» DIRECTIVE
Exactly as given, write out the lines from the one containing "Write part 4" through the end of the listing, with both ends included and nothing else.

______________________________

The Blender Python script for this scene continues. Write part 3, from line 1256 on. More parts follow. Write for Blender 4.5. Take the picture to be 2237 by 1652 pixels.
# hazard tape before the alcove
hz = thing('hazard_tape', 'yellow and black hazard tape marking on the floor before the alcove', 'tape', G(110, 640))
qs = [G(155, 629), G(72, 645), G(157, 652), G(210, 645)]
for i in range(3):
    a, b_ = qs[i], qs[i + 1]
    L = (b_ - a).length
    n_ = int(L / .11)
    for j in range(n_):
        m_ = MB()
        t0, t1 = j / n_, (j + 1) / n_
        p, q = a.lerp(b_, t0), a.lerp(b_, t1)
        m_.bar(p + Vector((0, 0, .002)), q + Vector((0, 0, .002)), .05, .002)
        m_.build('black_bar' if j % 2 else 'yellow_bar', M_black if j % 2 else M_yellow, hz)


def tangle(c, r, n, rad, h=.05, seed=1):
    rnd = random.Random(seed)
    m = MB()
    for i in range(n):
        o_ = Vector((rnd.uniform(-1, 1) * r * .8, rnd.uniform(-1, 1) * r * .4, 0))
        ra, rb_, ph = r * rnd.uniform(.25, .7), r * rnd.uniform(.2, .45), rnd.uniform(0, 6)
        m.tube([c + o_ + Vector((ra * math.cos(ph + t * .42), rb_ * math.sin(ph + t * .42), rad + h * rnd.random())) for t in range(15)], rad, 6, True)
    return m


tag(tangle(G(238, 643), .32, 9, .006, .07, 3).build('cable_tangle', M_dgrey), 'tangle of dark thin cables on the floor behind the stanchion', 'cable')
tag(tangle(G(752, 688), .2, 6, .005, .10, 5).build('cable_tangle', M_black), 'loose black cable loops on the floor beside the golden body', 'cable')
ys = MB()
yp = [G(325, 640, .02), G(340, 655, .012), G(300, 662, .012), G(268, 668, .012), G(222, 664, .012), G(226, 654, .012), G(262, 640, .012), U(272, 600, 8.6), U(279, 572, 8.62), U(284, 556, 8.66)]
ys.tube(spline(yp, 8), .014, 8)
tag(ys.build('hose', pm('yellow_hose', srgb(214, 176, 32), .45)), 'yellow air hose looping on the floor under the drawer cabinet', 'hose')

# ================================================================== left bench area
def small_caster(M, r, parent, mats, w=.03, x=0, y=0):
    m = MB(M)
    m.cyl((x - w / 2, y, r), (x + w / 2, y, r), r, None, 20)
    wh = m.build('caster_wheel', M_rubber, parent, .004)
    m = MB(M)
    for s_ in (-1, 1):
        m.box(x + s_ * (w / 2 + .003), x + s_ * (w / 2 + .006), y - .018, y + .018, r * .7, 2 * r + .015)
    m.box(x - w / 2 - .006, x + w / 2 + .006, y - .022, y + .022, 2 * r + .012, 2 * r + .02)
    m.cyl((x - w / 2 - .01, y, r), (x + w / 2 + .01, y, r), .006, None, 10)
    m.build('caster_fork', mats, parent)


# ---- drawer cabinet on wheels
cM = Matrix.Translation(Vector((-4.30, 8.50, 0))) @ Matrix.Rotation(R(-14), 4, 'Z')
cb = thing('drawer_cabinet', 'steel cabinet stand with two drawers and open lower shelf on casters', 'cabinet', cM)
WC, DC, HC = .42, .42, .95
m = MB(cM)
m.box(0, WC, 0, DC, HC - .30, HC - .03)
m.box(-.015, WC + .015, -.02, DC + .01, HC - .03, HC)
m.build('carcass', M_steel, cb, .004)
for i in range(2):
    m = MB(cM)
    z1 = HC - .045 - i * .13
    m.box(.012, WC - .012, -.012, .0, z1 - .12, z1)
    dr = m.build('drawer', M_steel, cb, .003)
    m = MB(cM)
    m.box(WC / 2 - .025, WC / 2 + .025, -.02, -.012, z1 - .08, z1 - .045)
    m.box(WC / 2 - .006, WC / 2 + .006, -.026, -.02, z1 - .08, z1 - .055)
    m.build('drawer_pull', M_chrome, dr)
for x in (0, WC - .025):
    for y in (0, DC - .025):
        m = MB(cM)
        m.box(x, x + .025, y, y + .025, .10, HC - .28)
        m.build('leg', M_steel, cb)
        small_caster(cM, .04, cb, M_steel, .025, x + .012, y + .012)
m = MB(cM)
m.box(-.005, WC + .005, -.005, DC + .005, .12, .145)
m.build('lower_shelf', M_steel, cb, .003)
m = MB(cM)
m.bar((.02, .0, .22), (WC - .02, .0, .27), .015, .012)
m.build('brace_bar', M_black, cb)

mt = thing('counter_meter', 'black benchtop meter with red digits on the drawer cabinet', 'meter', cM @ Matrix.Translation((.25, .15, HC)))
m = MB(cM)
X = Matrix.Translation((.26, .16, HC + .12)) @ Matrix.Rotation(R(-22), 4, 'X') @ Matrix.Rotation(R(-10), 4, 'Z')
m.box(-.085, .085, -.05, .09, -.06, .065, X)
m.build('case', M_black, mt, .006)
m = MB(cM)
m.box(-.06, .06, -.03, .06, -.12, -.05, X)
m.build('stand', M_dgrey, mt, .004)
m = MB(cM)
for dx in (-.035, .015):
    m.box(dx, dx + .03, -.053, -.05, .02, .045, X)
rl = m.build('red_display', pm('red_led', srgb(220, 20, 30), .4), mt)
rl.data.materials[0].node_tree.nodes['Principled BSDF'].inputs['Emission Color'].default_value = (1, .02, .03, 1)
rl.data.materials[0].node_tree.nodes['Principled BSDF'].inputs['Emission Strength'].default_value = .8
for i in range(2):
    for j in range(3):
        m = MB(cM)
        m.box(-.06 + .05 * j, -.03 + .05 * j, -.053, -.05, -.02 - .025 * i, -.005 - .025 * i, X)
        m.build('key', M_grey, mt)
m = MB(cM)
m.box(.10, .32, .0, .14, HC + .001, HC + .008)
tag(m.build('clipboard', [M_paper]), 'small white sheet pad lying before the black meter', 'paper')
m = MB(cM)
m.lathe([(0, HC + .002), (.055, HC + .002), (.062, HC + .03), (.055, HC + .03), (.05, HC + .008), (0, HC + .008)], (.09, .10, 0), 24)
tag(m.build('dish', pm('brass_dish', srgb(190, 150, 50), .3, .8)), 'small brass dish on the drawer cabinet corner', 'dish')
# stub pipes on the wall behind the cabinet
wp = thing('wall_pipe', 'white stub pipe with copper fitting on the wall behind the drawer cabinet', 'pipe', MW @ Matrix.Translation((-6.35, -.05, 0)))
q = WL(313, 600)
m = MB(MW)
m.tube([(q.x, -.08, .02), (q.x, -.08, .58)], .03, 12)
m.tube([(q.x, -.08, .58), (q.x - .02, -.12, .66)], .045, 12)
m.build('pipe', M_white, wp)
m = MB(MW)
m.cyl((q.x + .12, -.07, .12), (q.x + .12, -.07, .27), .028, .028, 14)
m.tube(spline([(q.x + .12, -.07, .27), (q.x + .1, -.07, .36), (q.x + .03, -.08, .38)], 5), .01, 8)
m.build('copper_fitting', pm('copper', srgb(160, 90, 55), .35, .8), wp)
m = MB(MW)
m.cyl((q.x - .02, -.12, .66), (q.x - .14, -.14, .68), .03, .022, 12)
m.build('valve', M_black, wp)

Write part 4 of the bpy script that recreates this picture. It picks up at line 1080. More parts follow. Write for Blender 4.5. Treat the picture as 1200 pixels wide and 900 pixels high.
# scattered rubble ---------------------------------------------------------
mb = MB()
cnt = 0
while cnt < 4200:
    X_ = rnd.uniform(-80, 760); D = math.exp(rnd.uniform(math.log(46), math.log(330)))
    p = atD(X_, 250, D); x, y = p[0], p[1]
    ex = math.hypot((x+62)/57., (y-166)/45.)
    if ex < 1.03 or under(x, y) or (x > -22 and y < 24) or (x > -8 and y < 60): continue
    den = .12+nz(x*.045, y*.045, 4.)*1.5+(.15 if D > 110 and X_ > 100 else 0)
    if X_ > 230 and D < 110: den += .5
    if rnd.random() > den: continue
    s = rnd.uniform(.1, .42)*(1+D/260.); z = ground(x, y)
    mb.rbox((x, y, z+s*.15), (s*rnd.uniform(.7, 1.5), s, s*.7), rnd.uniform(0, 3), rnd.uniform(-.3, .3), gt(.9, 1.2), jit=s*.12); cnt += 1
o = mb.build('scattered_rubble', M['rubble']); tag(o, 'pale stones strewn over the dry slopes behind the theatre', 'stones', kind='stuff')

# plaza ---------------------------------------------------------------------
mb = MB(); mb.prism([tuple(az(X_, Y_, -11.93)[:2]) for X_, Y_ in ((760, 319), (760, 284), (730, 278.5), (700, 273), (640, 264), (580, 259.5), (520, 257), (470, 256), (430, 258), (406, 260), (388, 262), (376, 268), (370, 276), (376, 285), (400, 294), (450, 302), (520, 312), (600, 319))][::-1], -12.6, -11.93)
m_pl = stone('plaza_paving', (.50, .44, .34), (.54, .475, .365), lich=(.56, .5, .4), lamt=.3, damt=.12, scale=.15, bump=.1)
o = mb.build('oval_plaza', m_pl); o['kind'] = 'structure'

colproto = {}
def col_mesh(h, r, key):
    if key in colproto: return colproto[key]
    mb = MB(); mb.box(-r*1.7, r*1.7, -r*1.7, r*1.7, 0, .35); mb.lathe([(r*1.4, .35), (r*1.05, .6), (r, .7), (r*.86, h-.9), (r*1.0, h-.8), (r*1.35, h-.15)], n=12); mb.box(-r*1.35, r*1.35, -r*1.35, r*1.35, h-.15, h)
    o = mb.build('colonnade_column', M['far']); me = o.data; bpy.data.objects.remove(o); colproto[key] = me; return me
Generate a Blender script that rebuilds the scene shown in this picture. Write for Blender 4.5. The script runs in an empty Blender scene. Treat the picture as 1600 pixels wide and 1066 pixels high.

______________________________

» SOLUTION TO THIS PROBLEM
Write part 4 of the bpy script that recreates this picture. It picks up at line 1080. More parts follow. Write for Blender 4.5. Treat the picture as 1200 pixels wide and 900 pixels high.
# scattered rubble ---------------------------------------------------------
mb = MB()
cnt = 0
while cnt < 4200:
    X_ = rnd.uniform(-80, 760); D = math.exp(rnd.uniform(math.log(46), math.log(330)))
    p = atD(X_, 250, D); x, y = p[0], p[1]
    ex = math.hypot((x+62)/57., (y-166)/45.)
    if ex < 1.03 or under(x, y) or (x > -22 and y < 24) or (x > -8 and y < 60): continue
    den = .12+nz(x*.045, y*.045, 4.)*1.5+(.15 if D > 110 and X_ > 100 else 0)
    if X_ > 230 and D < 110: den += .5
    if rnd.random() > den: continue
    s = rnd.uniform(.1, .42)*(1+D/260.); z = ground(x, y)
    mb.rbox((x, y, z+s*.15), (s*rnd.uniform(.7, 1.5), s, s*.7), rnd.uniform(0, 3), rnd.uniform(-.3, .3), gt(.9, 1.2), jit=s*.12); cnt += 1
o = mb.build('scattered_rubble', M['rubble']); tag(o, 'pale stones strewn over the dry slopes behind the theatre', 'stones', kind='stuff')

# plaza ---------------------------------------------------------------------
mb = MB(); mb.prism([tuple(az(X_, Y_, -11.93)[:2]) for X_, Y_ in ((760, 319), (760, 284), (730, 278.5), (700, 273), (640, 264), (580, 259.5), (520, 257), (470, 256), (430, 258), (406, 260), (388, 262), (376, 268), (370, 276), (376, 285), (400, 294), (450, 302), (520, 312), (600, 319))][::-1], -12.6, -11.93)
m_pl = stone('plaza_paving', (.50, .44, .34), (.54, .475, .365), lich=(.56, .5, .4), lamt=.3, damt=.12, scale=.15, bump=.1)
o = mb.build('oval_plaza', m_pl); o['kind'] = 'structure'

colproto = {}
def col_mesh(h, r, key):
    if key in colproto: return colproto[key]
    mb = MB(); mb.box(-r*1.7, r*1.7, -r*1.7, r*1.7, 0, .35); mb.lathe([(r*1.4, .35), (r*1.05, .6), (r, .7), (r*.86, h-.9), (r*1.0, h-.8), (r*1.35, h-.15)], n=12); mb.box(-r*1.35, r*1.35, -r*1.35, r*1.35, h-.15, h)
    o = mb.build('colonnade_column', M['far']); me = o.data; bpy.data.objects.remove(o); colproto[key] = me; return me
Generate a Blender script that rebuilds the scene shown in this picture. Write for Blender 4.5. The script runs in an empty Blender scene. Treat the picture as 1600 pixels wide and 1066 pixels high.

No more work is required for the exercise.